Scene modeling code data
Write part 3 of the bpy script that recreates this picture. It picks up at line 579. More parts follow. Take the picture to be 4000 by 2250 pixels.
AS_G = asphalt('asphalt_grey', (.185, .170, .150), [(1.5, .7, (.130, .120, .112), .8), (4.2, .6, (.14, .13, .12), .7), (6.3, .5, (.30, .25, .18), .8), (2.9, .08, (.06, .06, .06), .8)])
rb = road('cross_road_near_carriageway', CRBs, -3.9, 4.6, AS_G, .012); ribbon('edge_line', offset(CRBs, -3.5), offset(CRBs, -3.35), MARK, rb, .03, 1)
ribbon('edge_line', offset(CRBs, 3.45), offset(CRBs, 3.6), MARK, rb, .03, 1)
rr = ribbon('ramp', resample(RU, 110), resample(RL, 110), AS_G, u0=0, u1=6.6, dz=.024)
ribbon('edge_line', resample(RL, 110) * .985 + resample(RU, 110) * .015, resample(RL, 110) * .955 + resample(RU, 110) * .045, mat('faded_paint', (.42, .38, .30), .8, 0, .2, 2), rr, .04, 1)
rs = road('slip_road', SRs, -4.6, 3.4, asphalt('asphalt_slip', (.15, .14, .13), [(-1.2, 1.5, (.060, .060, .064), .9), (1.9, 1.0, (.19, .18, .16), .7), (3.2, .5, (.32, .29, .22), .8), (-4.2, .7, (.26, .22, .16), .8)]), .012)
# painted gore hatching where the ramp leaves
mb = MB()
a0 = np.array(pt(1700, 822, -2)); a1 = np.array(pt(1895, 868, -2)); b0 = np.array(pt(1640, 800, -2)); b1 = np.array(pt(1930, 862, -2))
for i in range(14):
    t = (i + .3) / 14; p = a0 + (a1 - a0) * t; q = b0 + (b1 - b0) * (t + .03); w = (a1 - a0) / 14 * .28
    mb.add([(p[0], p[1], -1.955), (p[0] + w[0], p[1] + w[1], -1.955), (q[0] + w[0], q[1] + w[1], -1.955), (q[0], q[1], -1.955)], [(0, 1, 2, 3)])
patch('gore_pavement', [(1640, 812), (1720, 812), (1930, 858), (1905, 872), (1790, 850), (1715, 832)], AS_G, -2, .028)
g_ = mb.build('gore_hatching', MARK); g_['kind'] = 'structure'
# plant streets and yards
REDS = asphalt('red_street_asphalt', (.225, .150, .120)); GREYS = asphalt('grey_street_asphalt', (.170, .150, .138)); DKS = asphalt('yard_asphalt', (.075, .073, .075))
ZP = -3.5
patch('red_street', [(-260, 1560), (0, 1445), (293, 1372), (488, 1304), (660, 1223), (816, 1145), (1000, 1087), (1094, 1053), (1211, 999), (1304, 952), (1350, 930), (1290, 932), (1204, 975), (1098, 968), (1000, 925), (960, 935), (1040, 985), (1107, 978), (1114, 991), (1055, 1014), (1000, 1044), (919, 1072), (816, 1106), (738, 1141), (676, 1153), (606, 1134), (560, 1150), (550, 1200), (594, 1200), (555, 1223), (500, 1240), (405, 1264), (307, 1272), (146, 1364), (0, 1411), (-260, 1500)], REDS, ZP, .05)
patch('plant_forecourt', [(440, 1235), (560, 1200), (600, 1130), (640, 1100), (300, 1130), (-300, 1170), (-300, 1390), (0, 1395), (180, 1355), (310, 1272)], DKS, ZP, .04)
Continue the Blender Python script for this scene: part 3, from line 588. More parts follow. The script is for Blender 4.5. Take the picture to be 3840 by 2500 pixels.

**Exercise details:** Print out all the entries precisely as written.

**Answer for this exercise:**
Write part 3 of the bpy script that recreates this picture. It picks up at line 579. More parts follow. Take the picture to be 4000 by 2250 pixels.
AS_G = asphalt('asphalt_grey', (.185, .170, .150), [(1.5, .7, (.130, .120, .112), .8), (4.2, .6, (.14, .13, .12), .7), (6.3, .5, (.30, .25, .18), .8), (2.9, .08, (.06, .06, .06), .8)])
rb = road('cross_road_near_carriageway', CRBs, -3.9, 4.6, AS_G, .012); ribbon('edge_line', offset(CRBs, -3.5), offset(CRBs, -3.35), MARK, rb, .03, 1)
ribbon('edge_line', offset(CRBs, 3.45), offset(CRBs, 3.6), MARK, rb, .03, 1)
rr = ribbon('ramp', resample(RU, 110), resample(RL, 110), AS_G, u0=0, u1=6.6, dz=.024)
ribbon('edge_line', resample(RL, 110) * .985 + resample(RU, 110) * .015, resample(RL, 110) * .955 + resample(RU, 110) * .045, mat('faded_paint', (.42, .38, .30), .8, 0, .2, 2), rr, .04, 1)
rs = road('slip_road', SRs, -4.6, 3.4, asphalt('asphalt_slip', (.15, .14, .13), [(-1.2, 1.5, (.060, .060, .064), .9), (1.9, 1.0, (.19, .18, .16), .7), (3.2, .5, (.32, .29, .22), .8), (-4.2, .7, (.26, .22, .16), .8)]), .012)
# painted gore hatching where the ramp leaves
mb = MB()
a0 = np.array(pt(1700, 822, -2)); a1 = np.array(pt(1895, 868, -2)); b0 = np.array(pt(1640, 800, -2)); b1 = np.array(pt(1930, 862, -2))
for i in range(14):
    t = (i + .3) / 14; p = a0 + (a1 - a0) * t; q = b0 + (b1 - b0) * (t + .03); w = (a1 - a0) / 14 * .28
    mb.add([(p[0], p[1], -1.955), (p[0] + w[0], p[1] + w[1], -1.955), (q[0] + w[0], q[1] + w[1], -1.955), (q[0], q[1], -1.955)], [(0, 1, 2, 3)])
patch('gore_pavement', [(1640, 812), (1720, 812), (1930, 858), (1905, 872), (1790, 850), (1715, 832)], AS_G, -2, .028)
g_ = mb.build('gore_hatching', MARK); g_['kind'] = 'structure'
# plant streets and yards
REDS = asphalt('red_street_asphalt', (.225, .150, .120)); GREYS = asphalt('grey_street_asphalt', (.170, .150, .138)); DKS = asphalt('yard_asphalt', (.075, .073, .075))
ZP = -3.5
patch('red_street', [(-260, 1560), (0, 1445), (293, 1372), (488, 1304), (660, 1223), (816, 1145), (1000, 1087), (1094, 1053), (1211, 999), (1304, 952), (1350, 930), (1290, 932), (1204, 975), (1098, 968), (1000, 925), (960, 935), (1040, 985), (1107, 978), (1114, 991), (1055, 1014), (1000, 1044), (919, 1072), (816, 1106), (738, 1141), (676, 1153), (606, 1134), (560, 1150), (550, 1200), (594, 1200), (555, 1223), (500, 1240), (405, 1264), (307, 1272), (146, 1364), (0, 1411), (-260, 1500)], REDS, ZP, .05)
patch('plant_forecourt', [(440, 1235), (560, 1200), (600, 1130), (640, 1100), (300, 1130), (-300, 1170), (-300, 1390), (0, 1395), (180, 1355), (310, 1272)], DKS, ZP, .04)
Continue the Blender Python script for this scene: part 3, from line 588. More parts follow. The script is for Blender 4.5. Take the picture to be 3840 by 2500 pixels.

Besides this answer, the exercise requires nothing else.